Staff is better than some think - but it isn't the best else everyone would use it. Staff 3 can break immob, while the ranged blind on staff 4 does okay damage (can be used to remove aegis or just do ranged dmg rather than blind specifically), so both really useful, but little in the sense of mobility on the weapon set specifically (the staff 3 is short distance, and 5 uses so much init for short movement it's suboptimal), so worth building around that consideration.
I find staff 2 to be useless/pointless -- the weakness application is short, and the init vs dmg payoff is so low as I'd rather save the init. Trying to think of another thief weaponset where I don't use one weapon skill under any circumstance.
I should add I use a sigil that gives 5s of quickness with 20s cooldown on interrupt - so that may tip how I find reasonable success. Depending upon utility choices you may wish energy/cleanse sigils as combos and alternative weaponsets given prevalence of condi, and certainly if not knowing the new specialisations yet (I don't, finding some tough for now).
Obviously this isn't going to be a build that, unlike some others, can take on any class/build combo -- so I'm not claiming this is awesome. I play it alongside sw/d daredevil or core. But on staff I do pair the shortbow still - mainly for ranged poking and gap opening.
If you try and are really struggling, take thieves guild. It may have a long cooldown, but the diversion/pulls they can supply for 30s can tip the fights at first and is suitable for nearly any fight.

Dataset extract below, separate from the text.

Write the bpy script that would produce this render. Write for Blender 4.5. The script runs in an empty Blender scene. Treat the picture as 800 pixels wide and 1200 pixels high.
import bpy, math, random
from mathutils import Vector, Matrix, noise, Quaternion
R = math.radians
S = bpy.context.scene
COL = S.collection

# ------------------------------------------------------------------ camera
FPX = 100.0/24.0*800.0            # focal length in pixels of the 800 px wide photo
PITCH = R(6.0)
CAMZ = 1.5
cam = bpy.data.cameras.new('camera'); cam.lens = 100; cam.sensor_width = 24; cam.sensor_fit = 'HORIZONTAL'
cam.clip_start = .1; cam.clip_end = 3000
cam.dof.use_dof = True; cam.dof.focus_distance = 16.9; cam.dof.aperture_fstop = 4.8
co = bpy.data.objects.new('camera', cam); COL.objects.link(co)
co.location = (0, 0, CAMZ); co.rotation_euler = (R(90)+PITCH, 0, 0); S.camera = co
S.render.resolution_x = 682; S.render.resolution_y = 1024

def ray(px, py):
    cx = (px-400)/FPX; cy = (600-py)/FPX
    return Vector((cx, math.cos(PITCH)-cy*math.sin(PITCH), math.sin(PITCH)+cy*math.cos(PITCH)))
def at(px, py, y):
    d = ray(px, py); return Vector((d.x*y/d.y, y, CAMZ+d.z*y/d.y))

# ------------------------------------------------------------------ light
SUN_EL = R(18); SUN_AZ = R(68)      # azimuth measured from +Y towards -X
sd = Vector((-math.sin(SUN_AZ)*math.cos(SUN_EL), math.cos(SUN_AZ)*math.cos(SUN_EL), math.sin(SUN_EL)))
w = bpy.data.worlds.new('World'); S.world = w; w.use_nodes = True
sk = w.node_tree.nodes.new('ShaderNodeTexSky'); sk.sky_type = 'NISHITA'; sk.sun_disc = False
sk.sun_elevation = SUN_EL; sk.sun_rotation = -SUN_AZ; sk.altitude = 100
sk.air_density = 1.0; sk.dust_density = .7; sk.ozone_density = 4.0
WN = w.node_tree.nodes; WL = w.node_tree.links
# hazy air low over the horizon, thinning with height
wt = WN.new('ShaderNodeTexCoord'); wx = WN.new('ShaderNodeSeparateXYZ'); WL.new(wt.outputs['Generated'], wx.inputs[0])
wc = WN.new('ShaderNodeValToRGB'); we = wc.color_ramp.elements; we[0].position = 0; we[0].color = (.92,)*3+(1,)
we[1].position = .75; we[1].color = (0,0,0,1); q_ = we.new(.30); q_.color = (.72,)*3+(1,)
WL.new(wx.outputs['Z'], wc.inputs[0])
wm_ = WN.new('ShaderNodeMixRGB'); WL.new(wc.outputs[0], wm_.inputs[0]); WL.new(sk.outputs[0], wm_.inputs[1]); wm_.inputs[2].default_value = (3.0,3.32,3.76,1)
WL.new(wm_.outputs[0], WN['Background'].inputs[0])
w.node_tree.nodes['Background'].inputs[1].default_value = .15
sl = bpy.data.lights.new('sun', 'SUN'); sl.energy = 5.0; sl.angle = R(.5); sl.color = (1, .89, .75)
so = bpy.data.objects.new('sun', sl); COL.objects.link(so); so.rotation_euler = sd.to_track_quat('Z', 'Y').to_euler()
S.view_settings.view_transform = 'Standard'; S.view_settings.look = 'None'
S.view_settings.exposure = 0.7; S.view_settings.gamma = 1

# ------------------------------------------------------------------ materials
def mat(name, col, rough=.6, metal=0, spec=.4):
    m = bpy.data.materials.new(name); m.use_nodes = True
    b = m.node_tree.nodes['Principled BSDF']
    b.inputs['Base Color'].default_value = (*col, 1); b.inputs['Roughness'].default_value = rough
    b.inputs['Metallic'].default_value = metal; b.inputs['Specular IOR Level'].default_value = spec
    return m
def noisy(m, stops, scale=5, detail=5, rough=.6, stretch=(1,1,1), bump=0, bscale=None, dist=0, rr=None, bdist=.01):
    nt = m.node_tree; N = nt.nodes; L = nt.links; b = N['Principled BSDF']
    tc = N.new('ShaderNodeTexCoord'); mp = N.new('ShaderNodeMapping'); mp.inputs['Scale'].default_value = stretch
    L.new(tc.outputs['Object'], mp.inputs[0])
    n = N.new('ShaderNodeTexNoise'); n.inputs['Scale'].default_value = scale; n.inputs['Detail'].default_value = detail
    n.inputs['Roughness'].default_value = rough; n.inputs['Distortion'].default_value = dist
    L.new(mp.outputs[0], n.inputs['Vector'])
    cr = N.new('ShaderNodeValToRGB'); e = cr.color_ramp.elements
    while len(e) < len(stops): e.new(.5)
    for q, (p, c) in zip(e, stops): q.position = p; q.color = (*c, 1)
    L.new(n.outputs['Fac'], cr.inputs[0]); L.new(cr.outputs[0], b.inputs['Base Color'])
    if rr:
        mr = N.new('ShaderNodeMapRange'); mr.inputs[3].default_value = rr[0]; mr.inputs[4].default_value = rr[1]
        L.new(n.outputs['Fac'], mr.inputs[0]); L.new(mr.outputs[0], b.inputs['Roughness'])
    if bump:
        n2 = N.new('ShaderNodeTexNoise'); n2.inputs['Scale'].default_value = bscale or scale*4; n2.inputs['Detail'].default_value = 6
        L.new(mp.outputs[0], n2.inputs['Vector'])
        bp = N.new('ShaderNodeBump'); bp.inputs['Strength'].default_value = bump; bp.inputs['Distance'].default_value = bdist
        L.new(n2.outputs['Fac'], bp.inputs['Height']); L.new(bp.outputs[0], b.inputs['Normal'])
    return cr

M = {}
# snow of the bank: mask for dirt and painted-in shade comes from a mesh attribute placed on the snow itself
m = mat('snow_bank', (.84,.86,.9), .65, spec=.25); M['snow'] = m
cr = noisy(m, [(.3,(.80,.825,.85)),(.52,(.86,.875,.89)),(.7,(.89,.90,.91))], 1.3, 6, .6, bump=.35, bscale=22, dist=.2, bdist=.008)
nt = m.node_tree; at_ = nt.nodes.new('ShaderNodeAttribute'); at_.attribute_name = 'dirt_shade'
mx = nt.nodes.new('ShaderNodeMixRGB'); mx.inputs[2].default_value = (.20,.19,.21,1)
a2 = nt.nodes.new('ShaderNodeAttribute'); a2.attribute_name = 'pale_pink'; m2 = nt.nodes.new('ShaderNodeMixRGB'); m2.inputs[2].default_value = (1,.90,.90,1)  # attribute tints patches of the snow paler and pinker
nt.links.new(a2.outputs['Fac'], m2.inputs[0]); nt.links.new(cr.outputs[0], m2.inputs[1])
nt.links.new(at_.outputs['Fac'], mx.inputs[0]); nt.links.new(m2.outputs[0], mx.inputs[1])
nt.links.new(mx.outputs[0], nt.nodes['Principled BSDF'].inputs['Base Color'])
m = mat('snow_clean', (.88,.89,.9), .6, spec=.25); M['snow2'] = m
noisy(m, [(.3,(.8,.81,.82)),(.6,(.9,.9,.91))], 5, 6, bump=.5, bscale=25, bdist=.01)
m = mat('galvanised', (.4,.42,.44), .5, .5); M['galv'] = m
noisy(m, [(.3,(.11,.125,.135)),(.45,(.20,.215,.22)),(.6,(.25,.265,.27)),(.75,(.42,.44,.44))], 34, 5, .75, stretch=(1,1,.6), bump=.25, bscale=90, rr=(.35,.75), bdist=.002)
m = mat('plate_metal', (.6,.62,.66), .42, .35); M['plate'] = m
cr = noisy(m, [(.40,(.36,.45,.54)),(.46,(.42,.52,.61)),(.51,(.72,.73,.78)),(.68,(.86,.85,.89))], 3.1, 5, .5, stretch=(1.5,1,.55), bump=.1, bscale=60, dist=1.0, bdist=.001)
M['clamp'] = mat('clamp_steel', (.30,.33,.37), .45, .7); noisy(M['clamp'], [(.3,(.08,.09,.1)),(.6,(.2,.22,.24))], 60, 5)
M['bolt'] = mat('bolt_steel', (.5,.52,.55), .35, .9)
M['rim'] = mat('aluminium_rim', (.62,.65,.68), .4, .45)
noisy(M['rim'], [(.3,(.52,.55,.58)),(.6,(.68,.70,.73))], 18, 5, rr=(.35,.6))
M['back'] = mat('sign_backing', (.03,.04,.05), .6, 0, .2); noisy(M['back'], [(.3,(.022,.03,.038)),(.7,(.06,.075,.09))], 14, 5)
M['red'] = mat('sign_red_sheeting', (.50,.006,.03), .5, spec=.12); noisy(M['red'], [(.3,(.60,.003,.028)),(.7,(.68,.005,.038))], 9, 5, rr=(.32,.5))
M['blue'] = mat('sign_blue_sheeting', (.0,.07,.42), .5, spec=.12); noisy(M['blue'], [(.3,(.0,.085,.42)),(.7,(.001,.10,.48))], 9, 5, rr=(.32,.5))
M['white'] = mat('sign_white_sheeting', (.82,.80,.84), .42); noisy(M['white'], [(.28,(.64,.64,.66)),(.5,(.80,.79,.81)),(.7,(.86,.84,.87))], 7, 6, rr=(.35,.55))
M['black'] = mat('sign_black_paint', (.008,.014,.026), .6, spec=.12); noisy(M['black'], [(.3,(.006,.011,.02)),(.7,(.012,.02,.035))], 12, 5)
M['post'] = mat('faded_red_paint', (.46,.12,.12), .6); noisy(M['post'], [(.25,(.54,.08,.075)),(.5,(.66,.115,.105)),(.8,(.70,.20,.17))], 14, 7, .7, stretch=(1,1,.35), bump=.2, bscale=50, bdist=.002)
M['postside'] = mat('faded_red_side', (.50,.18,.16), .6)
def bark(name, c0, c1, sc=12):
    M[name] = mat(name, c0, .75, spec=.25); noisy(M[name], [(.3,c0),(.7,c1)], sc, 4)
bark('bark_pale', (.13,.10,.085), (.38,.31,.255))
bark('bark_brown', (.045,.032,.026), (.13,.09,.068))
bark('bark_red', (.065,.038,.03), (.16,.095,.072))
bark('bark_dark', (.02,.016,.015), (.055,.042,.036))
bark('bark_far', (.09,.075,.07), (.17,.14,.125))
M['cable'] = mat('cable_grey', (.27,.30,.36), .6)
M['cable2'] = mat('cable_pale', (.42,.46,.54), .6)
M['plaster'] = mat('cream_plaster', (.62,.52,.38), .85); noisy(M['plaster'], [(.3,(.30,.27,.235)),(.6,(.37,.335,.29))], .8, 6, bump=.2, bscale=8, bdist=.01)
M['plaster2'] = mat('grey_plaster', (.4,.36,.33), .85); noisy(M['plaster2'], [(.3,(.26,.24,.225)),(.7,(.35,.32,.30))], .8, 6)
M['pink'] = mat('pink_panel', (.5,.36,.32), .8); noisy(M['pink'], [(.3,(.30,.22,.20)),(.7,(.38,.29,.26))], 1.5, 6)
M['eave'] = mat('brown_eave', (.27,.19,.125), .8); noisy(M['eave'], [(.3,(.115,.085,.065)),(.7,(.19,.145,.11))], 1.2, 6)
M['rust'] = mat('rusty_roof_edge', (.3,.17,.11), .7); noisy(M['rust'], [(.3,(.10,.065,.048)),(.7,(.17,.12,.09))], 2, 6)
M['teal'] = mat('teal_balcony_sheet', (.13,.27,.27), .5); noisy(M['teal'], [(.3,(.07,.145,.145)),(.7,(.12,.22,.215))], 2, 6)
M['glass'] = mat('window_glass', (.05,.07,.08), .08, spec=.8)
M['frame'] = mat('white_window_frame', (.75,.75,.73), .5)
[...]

Now, real reason to post it - can it solo a tower lord? Absolutely. Crit strikes heal can often do great things to keep you alive in a fight with tower lord and guards (vault can hit 5 is it, and if you get %age heal of dmg, can be quite an eye opener if crit hitting 5), and if you run thieves guild, you get an extra pull, extra damage, and more importantly - diversion ? The scorpion wire can help with trying to break their break bar too, but I may run a second stun break in this instance instead.
However, I'd have though condi was still king in that area (despite not playing a condi build in *years*), but the most important thing is just not getting dazed/knocked back by the lord. Avoid those (which can put you in a bit of a pickle) and you'll find it pretty easy.
(5) One of my favorite things to do to a necro hanging around a tower/keep portal is throw scorpion wire. Pull them to me. Use my #3 key (Shadow Strike) which shadow steps me backwards 600 game units, then scorpion wire the 2nd time to pull that necro further away from safety.